September 3, 2003



Cost of Organic Eggs in Europe Moves Up


Shoppers face a 70p rise in the price of a dozen organic eggs because of new EU rules, producers warned on Sept 1.


Regulations due to be phased in from November will ban artificial feed and reduce the density of hens in sheds.


Farmers say the changes could force many of them out of business and result in a "major shortage" of organic eggs.


Producers are now calling on supermarkets, which buy 90 per cent of the UK's organic free-range eggs, to guarantee a rise in the price they pay to cover the increased production costs.


John Widdowson, vice-chairman of the British Free Range Egg Producers Association, said: "It is not a case of us being greedy. If we don't get the extra income many producers won't be able to stay in business." The organisation, which has more than 300 members, says the new European Organic Livestock Regulations will push production costs up by around 36p-a-dozen over the next three years.
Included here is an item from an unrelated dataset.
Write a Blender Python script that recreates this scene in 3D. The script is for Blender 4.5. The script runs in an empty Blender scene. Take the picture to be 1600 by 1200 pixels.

If the rise was passed on to the customers it would result in the supermarket price going up by 25 per cent, or around 70p for 12 eggs, it says.


Free-range hens are fed on a vegetarian diet, comprising cereals such as wheat, maize, barley and soya, and supplemented with calcium and vitamins.


The new rules will mean replacing synthetic amino acids used to offset deficiencies in the hen's vegetarian diet with a natural alternative.